Hichem Djaït is currently professor emeritus of history at Tunis University. He was a visiting professor at several universities, including Berkeley in 1974, McGill in 1977 and Collège de France in 1988. His books include ازمة الثقافة الاسلامية (Crisis of the Islamic culture), Beirut, Dar al-Tali‘a, 2001; La grande discorde: Religion et politique dans l’Islam des origines (The great discord: religion and politics in Islam), Paris, Gallimard, 1989; Al-Kufa, naissance de la ville islamique (Al-Kufa, birth of the Islamic city), Paris, Maisonneuve et Larose, 1986; Europe and Islam: Cultures and Modernity, Berkeley, University of California Press, 1985; and La personnalité et le devenir arabo-islamique (The Arab-Islamic personality and destiny), Paris, Le Seuil, 1974. Born in 1935 in Tunis, Djaït became agrégé in history in 1962 and received his Ph.D. in history and social sciences in 1981 from the Sorbonne.

SYNOPSIS

Djaït evolved from a sympathetic commentator on the Arab reception of modernity to a fundamental critic of the accepted versions of early Islamic history and their effects on Muslim life and politics.

EXCERPT (Translated)

Certain departments of orientalism, among others, contributed to the negative inherited views of the West toward the "Orient" and compelled it to adopt hostile and unfair positions vis-à-vis Arabs and Muslims. This attitude, says Hichem Djaït, was characterized by a rigid psychological perception of Islam and a self and the other-focused tendency that nearly blasts the thought, culture and the very mentality of the different other.
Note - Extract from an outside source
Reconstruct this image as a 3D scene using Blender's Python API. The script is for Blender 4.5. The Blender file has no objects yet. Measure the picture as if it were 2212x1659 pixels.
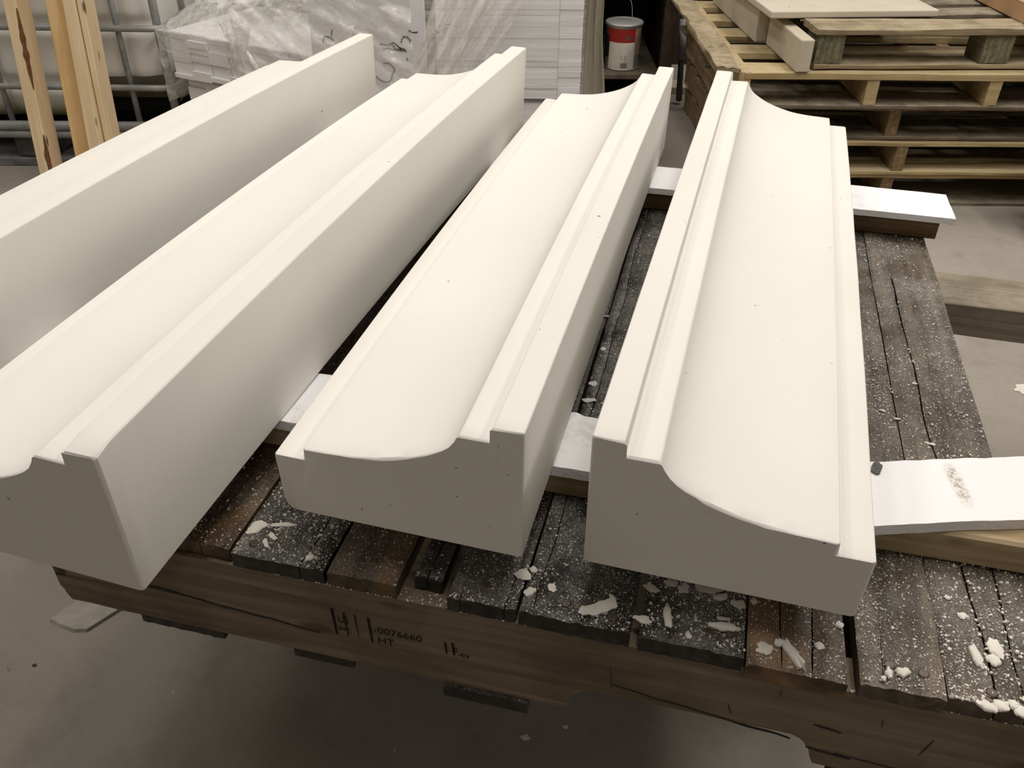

This has undermined orientalism's status because it was depicted as merely having filled the vacuum that once existed when Arabs and Muslims were weak and falling behind, culturally and scientifically, as well as during colonialism and its negative consequences.

This rigid perception had elevated the Western self in an irrational fashion that contradicts the West's description of the different other as an "irrational" being, as well as its intellectual and cultural marginalization of that other. Furthermore, the West has worked on establishing a cultural and historical memory revolving around the Western self–a self that is distinguished from the other who lacks the West's superior rational, cultural and ethnic attributes.

–"The Madrid Religion Dialogue Conference: Action and Expectations," Al Hayat, July 26, 2008

EXCERPT (Original in Arabic- Link)

 إن الموروث السلبي عند الغرب،الذي غذته بعض دوائر الاستشراق وغيرها من الدوائر،جعلته يتخذ مواقف سلبية ومعادية وغير منصفة للعرب والمسلمين. وهذه الرؤية – كما

يقول هشام جعيط – اتسمت «برؤية سيكولوجية جامدة للإسلام و بنزعة مركزية للأنا والآخر تكاد تنسف فكر وحضارة، بل وعقلية الآخر المختلف. وهذه قللت كثيراً من وضعية الاستشراق وربما مكانته، إذ صور أنه ملأ الفراغ الذي وجده في فترة من الفترات وهي فترة ضعف العرب والمسلمين وتراجعهم العلمي والثقافي وكذلك فترة الاستعمار ونتائجه السلبية. وهذه الرؤية الجامدة أيضاً في بعض منطلقاتها ضخمت «الأنا» بصورة لا عقلانية، وتخالف ما يطرحونه

للآخر المختلف بأنه «لا عقلاني» ناهيك عن قدراته وملكاته العقلية والفكرية وإقصاء الآخر وتهميشه فكرياً وثقافياً، والعمل على تأسيس ذاكرة تاريخية ثقافية محورها «الأنا» الغربي وتميزه وتفوقه بصفات وخصائص يفتقدها الآخر عقلياً وحضارياً وعرقياً.